By April, the only activity I was capable of doing on a daily basis was swallowing half a dozen shots of vodka before 5 p.m. It worked to numb the heartache and helped me forget the subsequent implosion of everything I cared about. What began as a small pile of dirty laundry in the bottom of my closet (I’d deal with it later) rapidly multiplied until it became a monstrous mess that I couldn’t imagine dealing with… ever.
He was the trigger. He was two whole years of college. He was my universe, the person I saw myself next to for the rest of my life, the partner I would always be content being miserable with. He was the most self-centered, cookie-cutter, corporate-eyed Ivy League boy I’d ever met, and our relationship was volatile, wrought with disappointment and contradiction. There was nothing particularly interesting or unique about him, but he mesmerized me. I loved him in a way that made me believe in everlasting, unconditional devotion.
He dumped me and I fell apart. The moment I was back on my feet and ready to take on the world, after months of hard work, he came back – only to leave again. I eventually bounced back from that too, bruised but not broken, in time for him to give it one last shot and shatter me for the final time. But this one was different. This time my spirit was no longer capable of pulling it together, and I allowed myself to freefall into complete and utter meltdown, the kind of collapse a college student with a dozen different commitments simply cannot afford.
I was paralyzed. I was in an Ivy League school where I was expected to perform, and I simply could not. In a community of the best and brightest, the most talented young minds in the country who seemed poised to handle anything, I was the exception. The failure. The girl who threw in the towel and stood idly by as the world she had built for herself crumbled in front of her.

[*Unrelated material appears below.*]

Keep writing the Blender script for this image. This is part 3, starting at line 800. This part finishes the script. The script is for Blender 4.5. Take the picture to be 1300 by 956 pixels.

I had to get out. I climbed into my car and drove South, planning to drive until I couldn’t keep my eyes open any longer. It was raining and I rolled the windows down, letting the raindrops hit my face. Once I reached the highway, a Brand New song came on my stereo. Is it in you now / to watch the things you gave your life to broken… stoop and build them up / with worn-out tools.
God. That was it. It wasn’t in me now. I could feel my heart fall into an abyss of self-pity, and I steered onto the side of the highway. For the first time in months, I allowed myself to cry. I sobbed there in the dark pouring rain, the lone stationary vehicle in a sea of speeding passersby.
The song ended. As quickly as it had started, the crying fit stopped and I realized I had nowhere to go but up. It was bizarre, as if that song alone had given me the final push down to reach rock bottom, a place I needed to go in order to will myself upward again.